[Dataset content start]

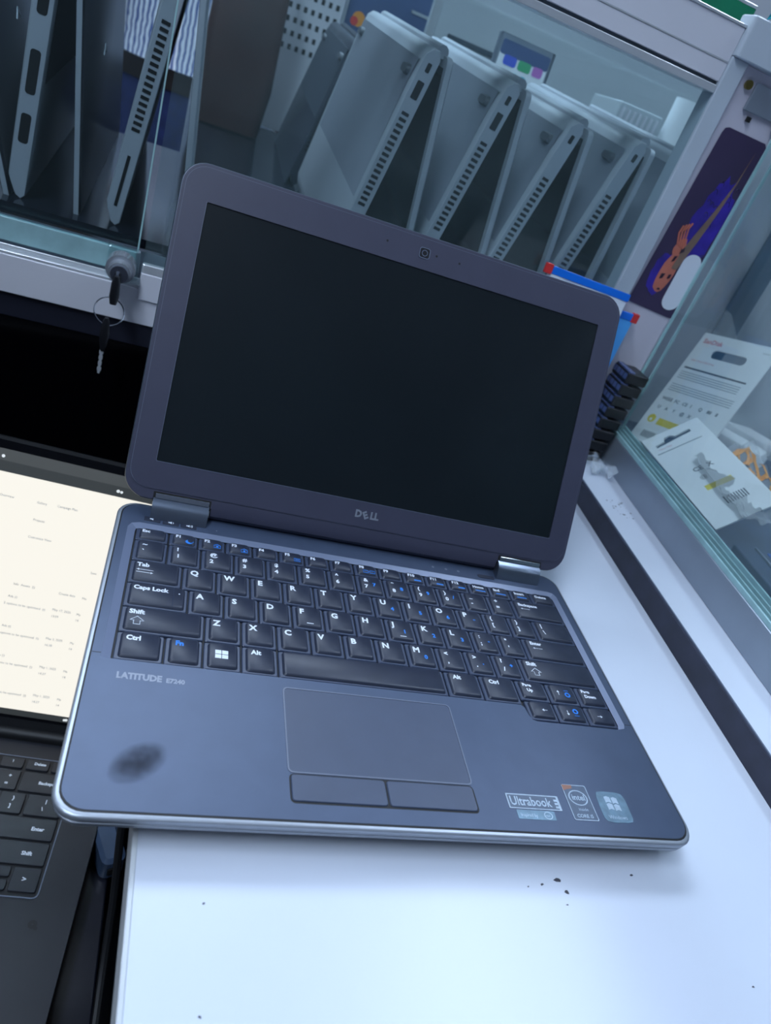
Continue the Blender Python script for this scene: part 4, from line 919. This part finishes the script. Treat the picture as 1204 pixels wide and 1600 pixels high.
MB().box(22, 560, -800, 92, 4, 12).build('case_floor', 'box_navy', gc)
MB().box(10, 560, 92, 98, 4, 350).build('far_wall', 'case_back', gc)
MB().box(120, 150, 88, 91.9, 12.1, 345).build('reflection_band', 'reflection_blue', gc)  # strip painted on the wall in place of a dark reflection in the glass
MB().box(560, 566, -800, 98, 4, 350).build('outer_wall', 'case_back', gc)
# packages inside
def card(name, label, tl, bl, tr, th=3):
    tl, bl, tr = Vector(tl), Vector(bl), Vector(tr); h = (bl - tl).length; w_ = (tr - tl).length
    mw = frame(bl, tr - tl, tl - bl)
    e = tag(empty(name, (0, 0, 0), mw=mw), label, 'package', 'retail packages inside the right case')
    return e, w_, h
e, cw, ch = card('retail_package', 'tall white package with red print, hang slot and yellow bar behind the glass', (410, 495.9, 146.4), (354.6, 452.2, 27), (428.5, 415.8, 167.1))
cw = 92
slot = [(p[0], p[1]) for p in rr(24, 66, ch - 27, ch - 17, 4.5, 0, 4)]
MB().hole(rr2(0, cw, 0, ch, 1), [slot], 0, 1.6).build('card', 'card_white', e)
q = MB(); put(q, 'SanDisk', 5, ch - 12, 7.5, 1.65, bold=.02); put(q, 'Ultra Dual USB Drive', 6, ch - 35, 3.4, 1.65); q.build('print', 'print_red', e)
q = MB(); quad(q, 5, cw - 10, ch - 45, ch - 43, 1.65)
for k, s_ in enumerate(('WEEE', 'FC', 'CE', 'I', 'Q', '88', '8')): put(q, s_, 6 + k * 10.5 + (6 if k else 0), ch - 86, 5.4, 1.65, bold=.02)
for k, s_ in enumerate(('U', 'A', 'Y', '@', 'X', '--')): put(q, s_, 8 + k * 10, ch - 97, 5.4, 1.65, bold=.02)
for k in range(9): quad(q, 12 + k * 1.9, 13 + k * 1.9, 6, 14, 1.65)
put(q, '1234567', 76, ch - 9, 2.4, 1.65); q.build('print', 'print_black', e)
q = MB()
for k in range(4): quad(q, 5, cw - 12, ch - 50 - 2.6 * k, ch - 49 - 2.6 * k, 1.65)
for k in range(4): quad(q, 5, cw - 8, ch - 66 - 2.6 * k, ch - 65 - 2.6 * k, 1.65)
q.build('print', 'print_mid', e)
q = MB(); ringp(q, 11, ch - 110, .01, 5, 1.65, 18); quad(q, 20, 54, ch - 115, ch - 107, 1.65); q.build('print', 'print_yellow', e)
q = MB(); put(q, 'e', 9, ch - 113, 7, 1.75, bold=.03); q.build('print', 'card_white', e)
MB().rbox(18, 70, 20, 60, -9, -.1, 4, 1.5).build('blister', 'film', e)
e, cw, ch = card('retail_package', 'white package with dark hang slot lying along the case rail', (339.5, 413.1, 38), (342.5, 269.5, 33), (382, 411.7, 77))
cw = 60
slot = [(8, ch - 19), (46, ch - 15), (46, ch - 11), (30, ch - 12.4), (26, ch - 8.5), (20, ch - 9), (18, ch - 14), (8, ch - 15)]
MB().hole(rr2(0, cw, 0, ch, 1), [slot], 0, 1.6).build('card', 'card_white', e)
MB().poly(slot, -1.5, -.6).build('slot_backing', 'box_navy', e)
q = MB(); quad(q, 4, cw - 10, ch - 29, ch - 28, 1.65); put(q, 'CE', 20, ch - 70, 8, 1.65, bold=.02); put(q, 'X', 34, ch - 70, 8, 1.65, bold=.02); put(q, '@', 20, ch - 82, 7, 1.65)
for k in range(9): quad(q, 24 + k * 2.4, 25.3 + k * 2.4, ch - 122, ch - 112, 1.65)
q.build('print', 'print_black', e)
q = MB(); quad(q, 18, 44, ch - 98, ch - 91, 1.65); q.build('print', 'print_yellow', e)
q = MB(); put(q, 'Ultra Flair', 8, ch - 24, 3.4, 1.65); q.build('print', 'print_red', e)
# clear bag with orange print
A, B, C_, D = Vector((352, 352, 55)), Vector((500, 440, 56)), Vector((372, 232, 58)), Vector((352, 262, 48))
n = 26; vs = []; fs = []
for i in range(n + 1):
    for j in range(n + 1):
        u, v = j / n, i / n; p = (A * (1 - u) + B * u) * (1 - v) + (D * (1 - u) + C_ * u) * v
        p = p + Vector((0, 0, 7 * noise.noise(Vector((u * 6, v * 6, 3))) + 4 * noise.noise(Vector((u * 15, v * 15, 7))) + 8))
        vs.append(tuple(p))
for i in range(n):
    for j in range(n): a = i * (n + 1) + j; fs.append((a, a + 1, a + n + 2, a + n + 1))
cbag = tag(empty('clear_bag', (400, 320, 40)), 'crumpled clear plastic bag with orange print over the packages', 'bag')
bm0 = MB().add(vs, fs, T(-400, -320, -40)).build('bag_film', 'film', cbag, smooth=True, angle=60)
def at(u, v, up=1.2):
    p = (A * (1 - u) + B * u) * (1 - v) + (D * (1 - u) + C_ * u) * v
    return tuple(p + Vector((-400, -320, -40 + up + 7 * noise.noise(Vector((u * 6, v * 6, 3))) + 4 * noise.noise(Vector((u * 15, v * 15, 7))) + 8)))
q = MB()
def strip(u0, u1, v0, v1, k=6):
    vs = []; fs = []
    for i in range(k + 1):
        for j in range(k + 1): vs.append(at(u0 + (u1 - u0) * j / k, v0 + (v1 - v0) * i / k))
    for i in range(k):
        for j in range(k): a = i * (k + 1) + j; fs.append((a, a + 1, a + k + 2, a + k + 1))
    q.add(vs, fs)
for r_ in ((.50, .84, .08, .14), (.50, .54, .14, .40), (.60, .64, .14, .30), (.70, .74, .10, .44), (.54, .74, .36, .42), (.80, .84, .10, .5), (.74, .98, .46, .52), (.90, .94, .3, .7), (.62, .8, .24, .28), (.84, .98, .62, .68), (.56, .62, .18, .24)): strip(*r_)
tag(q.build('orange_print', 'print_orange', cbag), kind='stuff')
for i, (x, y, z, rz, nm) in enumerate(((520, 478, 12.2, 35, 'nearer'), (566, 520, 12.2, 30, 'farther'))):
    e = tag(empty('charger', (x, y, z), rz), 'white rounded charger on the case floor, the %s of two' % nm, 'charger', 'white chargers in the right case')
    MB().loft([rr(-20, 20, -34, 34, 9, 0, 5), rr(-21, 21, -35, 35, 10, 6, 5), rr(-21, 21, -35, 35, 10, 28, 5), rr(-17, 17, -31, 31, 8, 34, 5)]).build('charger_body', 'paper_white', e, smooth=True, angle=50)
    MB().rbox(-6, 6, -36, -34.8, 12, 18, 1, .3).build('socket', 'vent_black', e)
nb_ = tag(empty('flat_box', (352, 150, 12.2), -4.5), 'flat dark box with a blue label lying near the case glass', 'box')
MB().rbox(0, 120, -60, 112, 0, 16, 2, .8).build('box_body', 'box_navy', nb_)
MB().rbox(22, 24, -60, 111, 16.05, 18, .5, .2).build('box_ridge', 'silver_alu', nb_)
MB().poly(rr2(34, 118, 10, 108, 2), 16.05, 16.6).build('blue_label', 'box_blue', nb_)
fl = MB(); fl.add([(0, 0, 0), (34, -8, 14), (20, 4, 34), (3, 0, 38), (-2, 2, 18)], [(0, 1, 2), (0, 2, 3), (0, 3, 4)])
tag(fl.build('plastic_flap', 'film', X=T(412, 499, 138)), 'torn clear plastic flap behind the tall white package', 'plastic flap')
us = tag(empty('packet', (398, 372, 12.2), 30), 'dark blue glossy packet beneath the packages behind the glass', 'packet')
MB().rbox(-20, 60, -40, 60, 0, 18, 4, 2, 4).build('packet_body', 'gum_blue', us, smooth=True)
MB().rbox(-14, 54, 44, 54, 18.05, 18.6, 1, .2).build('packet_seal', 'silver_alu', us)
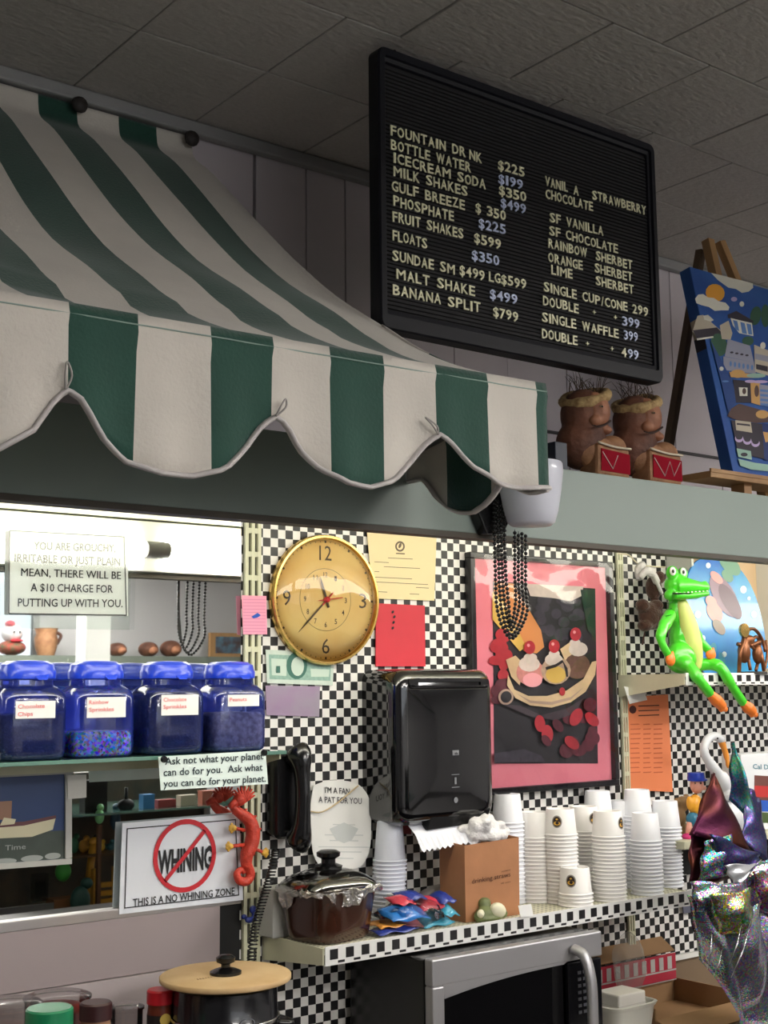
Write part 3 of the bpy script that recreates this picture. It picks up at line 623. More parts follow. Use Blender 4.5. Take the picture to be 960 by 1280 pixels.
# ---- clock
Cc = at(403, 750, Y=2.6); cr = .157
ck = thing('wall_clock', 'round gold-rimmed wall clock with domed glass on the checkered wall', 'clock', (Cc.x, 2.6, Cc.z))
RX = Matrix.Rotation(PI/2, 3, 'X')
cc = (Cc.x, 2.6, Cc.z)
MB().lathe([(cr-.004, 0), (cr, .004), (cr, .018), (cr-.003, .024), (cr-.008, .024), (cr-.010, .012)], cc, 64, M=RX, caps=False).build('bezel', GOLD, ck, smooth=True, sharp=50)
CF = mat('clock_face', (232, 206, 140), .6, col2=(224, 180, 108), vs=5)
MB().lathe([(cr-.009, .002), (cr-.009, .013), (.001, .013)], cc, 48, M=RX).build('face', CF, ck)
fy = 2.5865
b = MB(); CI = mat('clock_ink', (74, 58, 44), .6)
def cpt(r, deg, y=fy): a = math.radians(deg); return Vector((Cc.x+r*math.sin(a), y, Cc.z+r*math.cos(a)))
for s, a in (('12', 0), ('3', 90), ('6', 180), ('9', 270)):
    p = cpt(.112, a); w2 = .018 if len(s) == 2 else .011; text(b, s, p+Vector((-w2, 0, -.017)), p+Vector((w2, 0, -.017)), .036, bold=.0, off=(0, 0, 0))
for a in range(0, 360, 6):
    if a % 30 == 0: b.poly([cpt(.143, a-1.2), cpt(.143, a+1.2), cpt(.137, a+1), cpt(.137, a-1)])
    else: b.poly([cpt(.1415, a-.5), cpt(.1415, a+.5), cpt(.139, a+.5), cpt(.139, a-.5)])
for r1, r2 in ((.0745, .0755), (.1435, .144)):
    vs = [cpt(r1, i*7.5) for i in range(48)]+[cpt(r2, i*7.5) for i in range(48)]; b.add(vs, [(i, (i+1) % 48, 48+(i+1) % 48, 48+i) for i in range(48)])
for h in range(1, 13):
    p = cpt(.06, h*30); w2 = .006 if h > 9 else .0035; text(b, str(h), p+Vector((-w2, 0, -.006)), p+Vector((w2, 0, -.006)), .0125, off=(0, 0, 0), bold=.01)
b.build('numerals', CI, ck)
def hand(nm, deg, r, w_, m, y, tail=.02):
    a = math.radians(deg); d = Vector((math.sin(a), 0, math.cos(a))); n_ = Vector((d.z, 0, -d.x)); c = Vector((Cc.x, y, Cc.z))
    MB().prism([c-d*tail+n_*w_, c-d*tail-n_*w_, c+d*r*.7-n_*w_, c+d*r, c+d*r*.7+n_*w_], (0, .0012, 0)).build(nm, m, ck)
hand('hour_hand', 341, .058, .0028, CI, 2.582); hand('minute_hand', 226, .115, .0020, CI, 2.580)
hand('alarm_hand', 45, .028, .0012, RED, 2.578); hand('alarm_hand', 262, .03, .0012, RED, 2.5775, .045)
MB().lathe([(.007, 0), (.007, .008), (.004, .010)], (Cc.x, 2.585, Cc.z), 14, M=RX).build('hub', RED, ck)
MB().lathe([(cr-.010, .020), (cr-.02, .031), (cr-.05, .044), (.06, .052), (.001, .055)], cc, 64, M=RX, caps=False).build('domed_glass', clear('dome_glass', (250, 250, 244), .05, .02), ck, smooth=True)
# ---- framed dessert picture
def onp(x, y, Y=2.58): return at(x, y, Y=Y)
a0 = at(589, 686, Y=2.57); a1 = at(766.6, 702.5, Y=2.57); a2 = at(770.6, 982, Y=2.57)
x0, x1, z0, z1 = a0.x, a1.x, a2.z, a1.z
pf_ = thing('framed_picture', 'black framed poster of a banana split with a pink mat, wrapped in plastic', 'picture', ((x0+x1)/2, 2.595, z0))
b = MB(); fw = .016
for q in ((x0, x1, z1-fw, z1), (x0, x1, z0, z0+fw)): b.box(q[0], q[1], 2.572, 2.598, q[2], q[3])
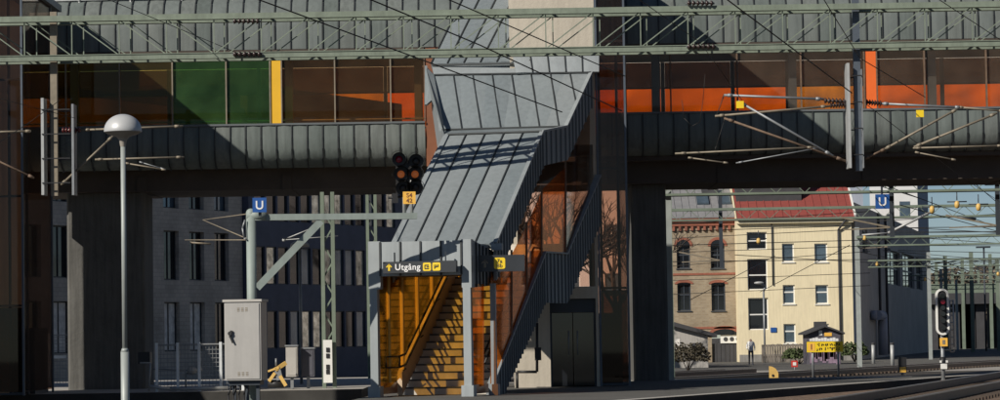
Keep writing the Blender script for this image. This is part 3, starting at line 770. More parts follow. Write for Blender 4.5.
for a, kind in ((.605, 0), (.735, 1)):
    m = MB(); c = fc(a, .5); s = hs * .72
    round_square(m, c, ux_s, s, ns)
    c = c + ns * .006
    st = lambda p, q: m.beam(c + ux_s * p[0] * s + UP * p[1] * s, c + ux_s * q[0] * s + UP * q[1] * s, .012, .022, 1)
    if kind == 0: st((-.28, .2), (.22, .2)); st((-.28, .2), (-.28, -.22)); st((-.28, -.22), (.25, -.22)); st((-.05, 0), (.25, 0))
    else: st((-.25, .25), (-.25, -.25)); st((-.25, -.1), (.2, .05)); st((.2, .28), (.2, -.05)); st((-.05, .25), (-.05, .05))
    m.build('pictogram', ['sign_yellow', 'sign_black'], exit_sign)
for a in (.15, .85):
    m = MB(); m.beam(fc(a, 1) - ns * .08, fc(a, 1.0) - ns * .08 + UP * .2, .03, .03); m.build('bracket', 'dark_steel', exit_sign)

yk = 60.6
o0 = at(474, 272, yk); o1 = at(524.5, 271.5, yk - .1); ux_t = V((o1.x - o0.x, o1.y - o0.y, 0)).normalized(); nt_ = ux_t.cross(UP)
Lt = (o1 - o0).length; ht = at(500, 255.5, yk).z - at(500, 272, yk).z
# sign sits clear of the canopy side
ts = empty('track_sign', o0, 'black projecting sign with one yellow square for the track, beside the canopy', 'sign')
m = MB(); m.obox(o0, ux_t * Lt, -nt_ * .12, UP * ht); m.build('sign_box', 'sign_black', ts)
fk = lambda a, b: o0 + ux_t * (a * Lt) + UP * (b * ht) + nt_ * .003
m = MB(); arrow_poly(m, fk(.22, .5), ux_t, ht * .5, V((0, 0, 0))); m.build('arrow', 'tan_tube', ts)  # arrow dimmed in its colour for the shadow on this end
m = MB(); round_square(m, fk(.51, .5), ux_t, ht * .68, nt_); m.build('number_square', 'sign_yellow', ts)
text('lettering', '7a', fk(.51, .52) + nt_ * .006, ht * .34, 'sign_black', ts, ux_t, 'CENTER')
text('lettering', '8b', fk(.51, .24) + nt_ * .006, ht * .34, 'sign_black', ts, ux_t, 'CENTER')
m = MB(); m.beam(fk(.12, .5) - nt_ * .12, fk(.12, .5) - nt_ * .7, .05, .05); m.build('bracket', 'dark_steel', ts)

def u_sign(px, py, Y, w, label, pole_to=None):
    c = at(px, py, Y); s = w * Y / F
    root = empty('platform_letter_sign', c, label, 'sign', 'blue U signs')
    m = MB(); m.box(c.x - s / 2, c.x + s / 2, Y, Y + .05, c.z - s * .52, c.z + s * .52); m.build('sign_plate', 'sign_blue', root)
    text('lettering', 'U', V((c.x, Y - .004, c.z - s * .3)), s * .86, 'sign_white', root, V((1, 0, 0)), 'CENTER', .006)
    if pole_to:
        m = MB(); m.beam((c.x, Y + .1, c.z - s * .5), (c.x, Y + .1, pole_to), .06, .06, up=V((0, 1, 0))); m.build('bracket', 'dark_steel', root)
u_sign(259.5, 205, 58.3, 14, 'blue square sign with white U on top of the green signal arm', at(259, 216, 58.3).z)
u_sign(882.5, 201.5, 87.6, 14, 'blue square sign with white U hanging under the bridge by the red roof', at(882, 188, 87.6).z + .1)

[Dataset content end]

State the number of lines in the records that contain the string "pixels", and nothing more.

2